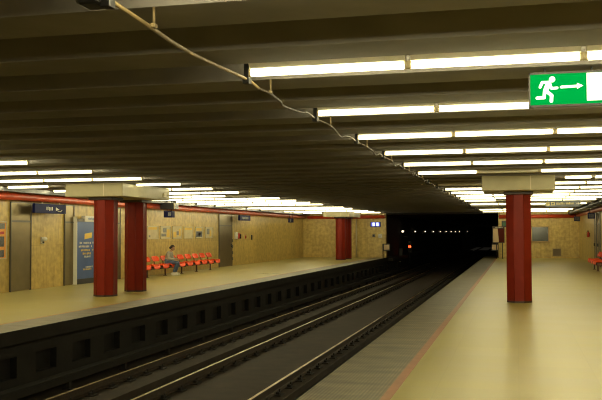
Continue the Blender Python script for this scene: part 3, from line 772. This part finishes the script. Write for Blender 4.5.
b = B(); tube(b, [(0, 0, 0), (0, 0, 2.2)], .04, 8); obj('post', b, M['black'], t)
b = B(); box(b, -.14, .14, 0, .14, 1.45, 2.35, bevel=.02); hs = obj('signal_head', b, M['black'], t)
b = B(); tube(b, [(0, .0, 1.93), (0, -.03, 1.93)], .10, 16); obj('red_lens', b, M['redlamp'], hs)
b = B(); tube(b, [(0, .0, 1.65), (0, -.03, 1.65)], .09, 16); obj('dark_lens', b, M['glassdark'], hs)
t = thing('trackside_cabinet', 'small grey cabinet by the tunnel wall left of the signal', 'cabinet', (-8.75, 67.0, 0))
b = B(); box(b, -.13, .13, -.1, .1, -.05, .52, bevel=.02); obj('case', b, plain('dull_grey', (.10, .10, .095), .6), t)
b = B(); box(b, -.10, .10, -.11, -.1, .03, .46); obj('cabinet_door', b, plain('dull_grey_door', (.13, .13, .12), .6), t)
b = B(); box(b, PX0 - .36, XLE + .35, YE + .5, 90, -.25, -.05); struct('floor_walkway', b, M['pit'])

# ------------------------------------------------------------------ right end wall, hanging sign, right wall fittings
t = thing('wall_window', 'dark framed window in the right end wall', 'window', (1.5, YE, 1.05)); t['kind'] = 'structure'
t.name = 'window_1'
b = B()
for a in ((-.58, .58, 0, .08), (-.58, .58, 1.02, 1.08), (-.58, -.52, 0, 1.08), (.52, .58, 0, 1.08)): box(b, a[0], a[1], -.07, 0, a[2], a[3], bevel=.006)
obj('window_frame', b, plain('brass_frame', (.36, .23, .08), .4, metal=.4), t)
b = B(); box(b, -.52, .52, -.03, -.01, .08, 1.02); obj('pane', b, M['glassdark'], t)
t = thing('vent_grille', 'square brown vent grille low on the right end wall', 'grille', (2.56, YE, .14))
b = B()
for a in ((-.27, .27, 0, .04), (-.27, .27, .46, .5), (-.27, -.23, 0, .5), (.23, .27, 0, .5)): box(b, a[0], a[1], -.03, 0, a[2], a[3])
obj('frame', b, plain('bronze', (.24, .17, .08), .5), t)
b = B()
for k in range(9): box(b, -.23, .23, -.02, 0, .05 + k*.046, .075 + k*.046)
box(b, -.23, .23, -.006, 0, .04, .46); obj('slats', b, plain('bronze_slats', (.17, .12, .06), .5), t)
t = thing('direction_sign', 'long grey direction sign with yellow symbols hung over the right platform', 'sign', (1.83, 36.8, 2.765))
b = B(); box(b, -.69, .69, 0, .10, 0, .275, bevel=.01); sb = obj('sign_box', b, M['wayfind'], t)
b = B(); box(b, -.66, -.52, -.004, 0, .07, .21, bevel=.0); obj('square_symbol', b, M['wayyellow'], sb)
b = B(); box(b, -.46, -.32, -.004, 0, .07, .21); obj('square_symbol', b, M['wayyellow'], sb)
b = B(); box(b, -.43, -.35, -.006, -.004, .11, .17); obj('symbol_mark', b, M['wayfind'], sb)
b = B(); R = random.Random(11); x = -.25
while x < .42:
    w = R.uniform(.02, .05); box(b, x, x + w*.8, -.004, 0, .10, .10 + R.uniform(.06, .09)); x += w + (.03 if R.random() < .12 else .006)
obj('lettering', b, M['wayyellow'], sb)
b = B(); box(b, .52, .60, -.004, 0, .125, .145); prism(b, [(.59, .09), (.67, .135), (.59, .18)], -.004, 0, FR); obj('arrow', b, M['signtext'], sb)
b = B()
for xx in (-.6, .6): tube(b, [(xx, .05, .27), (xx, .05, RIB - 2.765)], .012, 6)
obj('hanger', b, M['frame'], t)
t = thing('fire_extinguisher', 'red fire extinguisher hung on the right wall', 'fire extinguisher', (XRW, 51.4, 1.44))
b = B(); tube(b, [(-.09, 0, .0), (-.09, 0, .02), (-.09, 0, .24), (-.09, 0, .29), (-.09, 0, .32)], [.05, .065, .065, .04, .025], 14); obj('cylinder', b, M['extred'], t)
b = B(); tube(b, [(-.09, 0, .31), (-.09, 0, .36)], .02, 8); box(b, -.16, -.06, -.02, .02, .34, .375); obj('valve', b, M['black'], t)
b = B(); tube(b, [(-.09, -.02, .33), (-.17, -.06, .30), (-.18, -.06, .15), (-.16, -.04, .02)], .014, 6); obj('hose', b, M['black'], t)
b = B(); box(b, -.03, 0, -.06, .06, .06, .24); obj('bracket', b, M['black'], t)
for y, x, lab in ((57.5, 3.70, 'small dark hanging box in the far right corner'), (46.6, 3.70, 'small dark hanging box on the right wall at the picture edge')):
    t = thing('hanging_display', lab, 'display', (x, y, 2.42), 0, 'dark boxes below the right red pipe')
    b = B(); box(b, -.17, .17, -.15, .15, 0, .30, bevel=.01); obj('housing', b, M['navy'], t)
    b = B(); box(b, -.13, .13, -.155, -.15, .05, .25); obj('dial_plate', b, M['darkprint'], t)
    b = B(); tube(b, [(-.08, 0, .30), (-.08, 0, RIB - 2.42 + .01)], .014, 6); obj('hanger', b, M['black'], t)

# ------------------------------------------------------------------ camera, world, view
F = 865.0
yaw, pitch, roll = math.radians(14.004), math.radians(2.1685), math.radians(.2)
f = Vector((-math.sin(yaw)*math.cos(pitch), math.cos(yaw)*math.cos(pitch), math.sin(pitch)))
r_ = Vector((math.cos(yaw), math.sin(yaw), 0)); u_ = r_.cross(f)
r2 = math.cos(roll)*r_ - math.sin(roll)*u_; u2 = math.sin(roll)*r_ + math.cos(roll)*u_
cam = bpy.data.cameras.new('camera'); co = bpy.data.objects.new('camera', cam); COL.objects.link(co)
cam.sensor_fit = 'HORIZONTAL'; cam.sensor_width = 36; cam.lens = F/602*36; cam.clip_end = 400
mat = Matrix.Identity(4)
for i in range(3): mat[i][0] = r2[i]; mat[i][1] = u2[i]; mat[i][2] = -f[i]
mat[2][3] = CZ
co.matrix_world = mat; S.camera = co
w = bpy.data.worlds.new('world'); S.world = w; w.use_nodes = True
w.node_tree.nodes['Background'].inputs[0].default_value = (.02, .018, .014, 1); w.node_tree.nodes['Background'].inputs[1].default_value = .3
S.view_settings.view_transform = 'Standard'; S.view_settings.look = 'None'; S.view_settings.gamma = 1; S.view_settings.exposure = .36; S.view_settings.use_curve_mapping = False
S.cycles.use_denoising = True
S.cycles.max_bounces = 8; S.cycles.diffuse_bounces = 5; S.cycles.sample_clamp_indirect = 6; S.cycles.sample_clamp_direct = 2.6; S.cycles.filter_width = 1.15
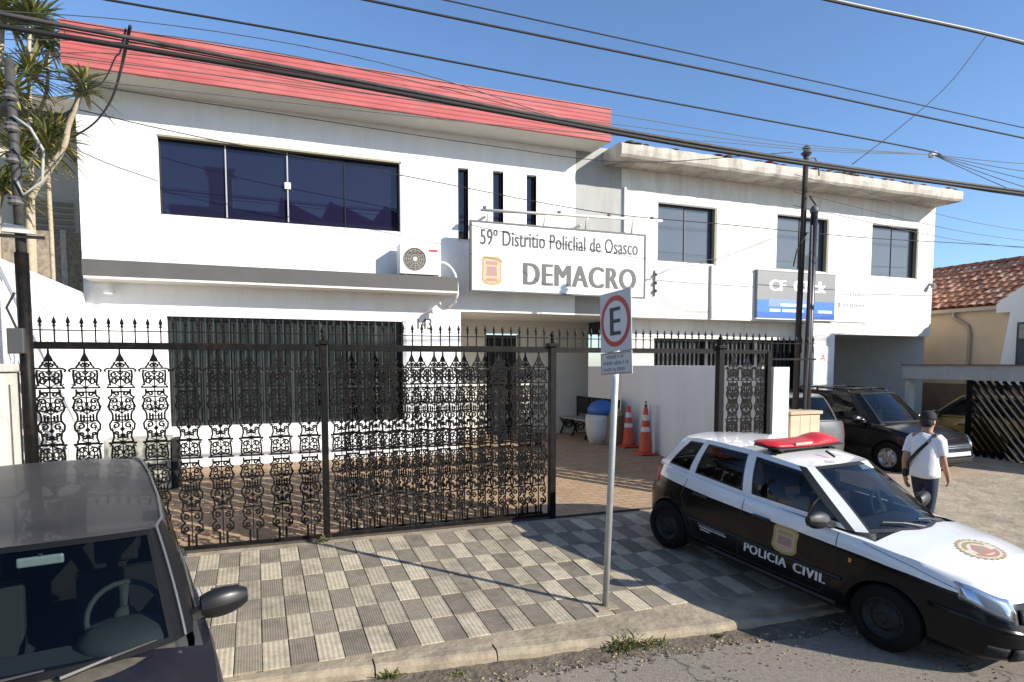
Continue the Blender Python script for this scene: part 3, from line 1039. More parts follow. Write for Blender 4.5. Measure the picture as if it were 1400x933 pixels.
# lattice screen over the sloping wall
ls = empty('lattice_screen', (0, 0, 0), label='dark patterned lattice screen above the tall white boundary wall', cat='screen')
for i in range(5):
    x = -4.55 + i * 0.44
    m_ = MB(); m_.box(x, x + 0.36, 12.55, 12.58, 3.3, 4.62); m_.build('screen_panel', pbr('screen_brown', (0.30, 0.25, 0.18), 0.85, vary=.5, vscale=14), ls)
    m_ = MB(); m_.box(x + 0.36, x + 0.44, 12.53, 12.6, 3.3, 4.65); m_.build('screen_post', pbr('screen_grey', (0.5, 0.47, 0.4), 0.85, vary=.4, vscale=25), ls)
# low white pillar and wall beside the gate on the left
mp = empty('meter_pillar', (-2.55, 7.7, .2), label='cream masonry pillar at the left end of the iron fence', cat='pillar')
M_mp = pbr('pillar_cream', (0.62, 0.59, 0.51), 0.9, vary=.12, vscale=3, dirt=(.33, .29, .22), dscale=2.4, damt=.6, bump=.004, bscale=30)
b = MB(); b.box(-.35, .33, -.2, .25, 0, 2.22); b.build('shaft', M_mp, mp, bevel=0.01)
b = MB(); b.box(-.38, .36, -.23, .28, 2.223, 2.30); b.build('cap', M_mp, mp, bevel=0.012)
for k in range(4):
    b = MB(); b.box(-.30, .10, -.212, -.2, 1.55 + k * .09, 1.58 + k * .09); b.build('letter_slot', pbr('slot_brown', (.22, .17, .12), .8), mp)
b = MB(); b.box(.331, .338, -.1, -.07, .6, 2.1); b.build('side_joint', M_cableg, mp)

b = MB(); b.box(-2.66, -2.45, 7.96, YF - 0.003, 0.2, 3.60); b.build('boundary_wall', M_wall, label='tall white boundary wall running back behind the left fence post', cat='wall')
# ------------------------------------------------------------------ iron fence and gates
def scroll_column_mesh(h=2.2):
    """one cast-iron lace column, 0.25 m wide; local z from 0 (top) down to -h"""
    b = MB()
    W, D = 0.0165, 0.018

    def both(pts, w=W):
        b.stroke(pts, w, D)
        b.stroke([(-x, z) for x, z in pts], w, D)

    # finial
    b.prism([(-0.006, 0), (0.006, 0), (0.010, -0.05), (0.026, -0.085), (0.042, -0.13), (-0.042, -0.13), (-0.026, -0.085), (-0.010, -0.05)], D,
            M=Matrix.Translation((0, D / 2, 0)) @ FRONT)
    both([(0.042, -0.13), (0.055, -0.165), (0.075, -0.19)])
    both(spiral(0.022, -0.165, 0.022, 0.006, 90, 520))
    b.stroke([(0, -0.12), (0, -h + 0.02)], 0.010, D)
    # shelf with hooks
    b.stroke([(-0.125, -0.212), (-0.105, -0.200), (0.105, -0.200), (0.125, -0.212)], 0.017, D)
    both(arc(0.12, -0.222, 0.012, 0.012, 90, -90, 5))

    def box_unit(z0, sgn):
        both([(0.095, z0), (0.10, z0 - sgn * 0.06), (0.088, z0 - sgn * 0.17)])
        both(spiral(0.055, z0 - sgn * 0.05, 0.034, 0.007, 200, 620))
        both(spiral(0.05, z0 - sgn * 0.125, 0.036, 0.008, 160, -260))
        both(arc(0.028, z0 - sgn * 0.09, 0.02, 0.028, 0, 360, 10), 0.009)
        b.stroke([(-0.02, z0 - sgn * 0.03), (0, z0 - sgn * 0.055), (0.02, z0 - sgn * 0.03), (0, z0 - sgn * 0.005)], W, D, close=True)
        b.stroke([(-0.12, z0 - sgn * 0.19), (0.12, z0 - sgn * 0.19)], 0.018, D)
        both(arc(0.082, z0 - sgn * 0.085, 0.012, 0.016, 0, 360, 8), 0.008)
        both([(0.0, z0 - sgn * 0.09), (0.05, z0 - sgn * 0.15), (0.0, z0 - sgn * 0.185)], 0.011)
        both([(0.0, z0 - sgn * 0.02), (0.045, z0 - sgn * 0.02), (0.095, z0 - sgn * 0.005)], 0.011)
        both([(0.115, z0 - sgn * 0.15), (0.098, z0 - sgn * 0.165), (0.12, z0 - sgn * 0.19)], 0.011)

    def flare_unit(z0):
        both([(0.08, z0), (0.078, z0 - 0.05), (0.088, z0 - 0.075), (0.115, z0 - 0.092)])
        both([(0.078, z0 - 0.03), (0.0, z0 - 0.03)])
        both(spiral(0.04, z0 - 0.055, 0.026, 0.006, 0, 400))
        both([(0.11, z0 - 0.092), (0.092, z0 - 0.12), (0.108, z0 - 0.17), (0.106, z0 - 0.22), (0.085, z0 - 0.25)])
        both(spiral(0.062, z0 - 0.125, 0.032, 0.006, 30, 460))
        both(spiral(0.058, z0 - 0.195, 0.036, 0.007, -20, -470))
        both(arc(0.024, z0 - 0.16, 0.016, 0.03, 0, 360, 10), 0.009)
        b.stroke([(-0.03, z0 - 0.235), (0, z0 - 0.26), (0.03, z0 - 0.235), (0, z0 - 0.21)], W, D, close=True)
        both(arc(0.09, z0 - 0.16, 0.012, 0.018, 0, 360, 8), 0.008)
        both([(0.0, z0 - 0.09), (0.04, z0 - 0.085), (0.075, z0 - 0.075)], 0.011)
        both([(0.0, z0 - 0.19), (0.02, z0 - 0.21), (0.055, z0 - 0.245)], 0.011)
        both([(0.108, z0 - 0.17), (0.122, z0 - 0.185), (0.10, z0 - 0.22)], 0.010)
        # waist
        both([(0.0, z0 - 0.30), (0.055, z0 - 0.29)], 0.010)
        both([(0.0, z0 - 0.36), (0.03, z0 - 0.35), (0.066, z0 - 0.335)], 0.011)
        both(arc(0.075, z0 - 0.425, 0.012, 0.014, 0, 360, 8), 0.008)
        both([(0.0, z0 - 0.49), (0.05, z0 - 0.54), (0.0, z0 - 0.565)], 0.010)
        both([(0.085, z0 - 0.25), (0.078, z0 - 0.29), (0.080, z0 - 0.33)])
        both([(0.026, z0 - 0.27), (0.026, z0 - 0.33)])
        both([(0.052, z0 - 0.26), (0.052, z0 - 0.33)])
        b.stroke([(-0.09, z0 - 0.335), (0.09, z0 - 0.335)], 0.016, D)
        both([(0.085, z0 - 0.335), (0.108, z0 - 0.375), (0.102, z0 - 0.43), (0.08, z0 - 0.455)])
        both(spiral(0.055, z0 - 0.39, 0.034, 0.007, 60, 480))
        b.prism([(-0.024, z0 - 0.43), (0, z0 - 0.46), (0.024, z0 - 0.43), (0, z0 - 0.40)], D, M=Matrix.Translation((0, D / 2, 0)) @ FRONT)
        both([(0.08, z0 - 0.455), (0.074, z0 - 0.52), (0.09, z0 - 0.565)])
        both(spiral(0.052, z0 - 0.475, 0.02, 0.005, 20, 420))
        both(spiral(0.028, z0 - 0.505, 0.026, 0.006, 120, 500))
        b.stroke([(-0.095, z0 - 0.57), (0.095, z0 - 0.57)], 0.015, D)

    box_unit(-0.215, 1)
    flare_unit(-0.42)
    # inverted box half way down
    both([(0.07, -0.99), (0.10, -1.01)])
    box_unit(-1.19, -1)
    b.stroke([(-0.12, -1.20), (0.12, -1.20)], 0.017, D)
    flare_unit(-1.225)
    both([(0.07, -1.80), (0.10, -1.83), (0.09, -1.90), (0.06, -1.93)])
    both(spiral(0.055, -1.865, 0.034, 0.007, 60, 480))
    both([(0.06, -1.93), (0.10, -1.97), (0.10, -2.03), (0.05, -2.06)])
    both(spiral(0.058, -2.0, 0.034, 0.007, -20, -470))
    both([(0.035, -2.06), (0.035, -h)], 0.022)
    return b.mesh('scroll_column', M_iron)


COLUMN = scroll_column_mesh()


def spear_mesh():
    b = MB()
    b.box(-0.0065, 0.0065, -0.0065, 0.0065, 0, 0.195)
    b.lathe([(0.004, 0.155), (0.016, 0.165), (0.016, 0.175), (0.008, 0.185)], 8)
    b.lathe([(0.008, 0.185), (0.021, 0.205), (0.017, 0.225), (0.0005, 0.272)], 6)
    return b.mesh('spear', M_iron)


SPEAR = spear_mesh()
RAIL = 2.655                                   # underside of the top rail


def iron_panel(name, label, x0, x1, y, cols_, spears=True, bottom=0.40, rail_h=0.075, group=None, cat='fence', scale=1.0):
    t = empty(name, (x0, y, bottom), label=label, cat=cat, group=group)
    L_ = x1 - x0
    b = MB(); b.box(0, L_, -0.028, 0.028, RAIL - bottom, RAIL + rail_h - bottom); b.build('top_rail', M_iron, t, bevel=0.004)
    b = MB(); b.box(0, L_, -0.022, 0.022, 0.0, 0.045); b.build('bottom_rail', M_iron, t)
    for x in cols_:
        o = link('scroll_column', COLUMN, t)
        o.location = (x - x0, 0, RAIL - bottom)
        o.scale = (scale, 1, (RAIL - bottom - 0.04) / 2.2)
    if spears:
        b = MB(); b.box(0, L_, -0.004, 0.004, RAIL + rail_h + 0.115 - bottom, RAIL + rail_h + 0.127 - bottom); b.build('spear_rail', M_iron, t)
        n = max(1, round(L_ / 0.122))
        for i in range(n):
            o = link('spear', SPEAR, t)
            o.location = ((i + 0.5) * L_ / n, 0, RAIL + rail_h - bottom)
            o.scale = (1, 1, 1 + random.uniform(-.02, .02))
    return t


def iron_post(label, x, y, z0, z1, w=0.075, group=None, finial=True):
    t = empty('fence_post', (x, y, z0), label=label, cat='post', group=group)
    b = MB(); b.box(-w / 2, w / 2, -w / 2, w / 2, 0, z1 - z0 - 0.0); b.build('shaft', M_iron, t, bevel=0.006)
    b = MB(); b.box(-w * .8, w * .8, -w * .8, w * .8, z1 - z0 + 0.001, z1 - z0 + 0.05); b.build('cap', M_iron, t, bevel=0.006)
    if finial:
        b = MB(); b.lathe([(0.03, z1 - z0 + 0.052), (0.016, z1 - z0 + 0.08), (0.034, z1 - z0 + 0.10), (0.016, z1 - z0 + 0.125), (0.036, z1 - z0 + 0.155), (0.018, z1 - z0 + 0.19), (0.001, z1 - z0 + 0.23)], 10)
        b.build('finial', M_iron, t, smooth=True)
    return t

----

### Written instruction
Pictures do not belong in the copy. Repeat only the lines from the top of the records through the line containing "b = B(); box(b, PX0".

### Solution to this task
Continue the Blender Python script for this scene: part 3, from line 772. This part finishes the script. Write for Blender 4.5.
b = B(); tube(b, [(0, 0, 0), (0, 0, 2.2)], .04, 8); obj('post', b, M['black'], t)
b = B(); box(b, -.14, .14, 0, .14, 1.45, 2.35, bevel=.02); hs = obj('signal_head', b, M['black'], t)
b = B(); tube(b, [(0, .0, 1.93), (0, -.03, 1.93)], .10, 16); obj('red_lens', b, M['redlamp'], hs)
b = B(); tube(b, [(0, .0, 1.65), (0, -.03, 1.65)], .09, 16); obj('dark_lens', b, M['glassdark'], hs)
t = thing('trackside_cabinet', 'small grey cabinet by the tunnel wall left of the signal', 'cabinet', (-8.75, 67.0, 0))
b = B(); box(b, -.13, .13, -.1, .1, -.05, .52, bevel=.02); obj('case', b, plain('dull_grey', (.10, .10, .095), .6), t)
b = B(); box(b, -.10, .10, -.11, -.1, .03, .46); obj('cabinet_door', b, plain('dull_grey_door', (.13, .13, .12), .6), t)
b = B(); box(b, PX0 - .36, XLE + .35, YE + .5, 90, -.25, -.05); struct('floor_walkway', b, M['pit'])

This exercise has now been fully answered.